What Gabriel came to accept and realize in a matter of hours took me years to sort out. To reach the realization that his life had been a lie, to face and accept his complicity in the wrongdoing, to immediately grasp the need for the old way to be destroyed AND THEN to immediately get to work slaughtering the council is the undoing of centuries of brainwashing in practically an instant. Most ex-cultists will probably never reach this level of clarity and introspection in their life. For Gabriel to do it in an afternoon, well, you can understand why it makes me suspicious that Hakita must have some cult association in his past, whether directly or indirectly via watching friends/family/loved ones go through it or share their experience.

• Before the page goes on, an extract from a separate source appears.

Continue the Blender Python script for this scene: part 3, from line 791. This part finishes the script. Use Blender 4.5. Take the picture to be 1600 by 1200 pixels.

At the very least, Hakita has created a character whos story portrays the exact mental process of leaving the cult you were raised in, distilled down from an entire lifetime (I was raised in it and left for love when I was 22. At the time i planned to rejoin when I got married. Im turning 25 this year and am absolutely never going back. Gabriel could have continued trying to kill V1 and regain God's favor, make everything go back to how it was - but he knows how worthless that old reality is) into less than 24 hours. It is cult survivor speed run and it is SPOT ON in an eerily similar amount of ways (I could go on. Theres a lot more) and I am DYING to know how he got it so perfectly. It is a very rational process so it is feasible he simply imagined and reasoned what it would look like if a very rational character faced these series of events but like.... its so similar 😭
Anyway, I love Gabriel to bits and pieces. He is me. I am him. I know its probably not intended to be a cult survivor allegory so the story could deviate drastically but im holding out hope that it continues to go how I suppose it would if it is and I am eagerly anticipating that would-be catharsis of watching Gabriel destroy every last remnant of it.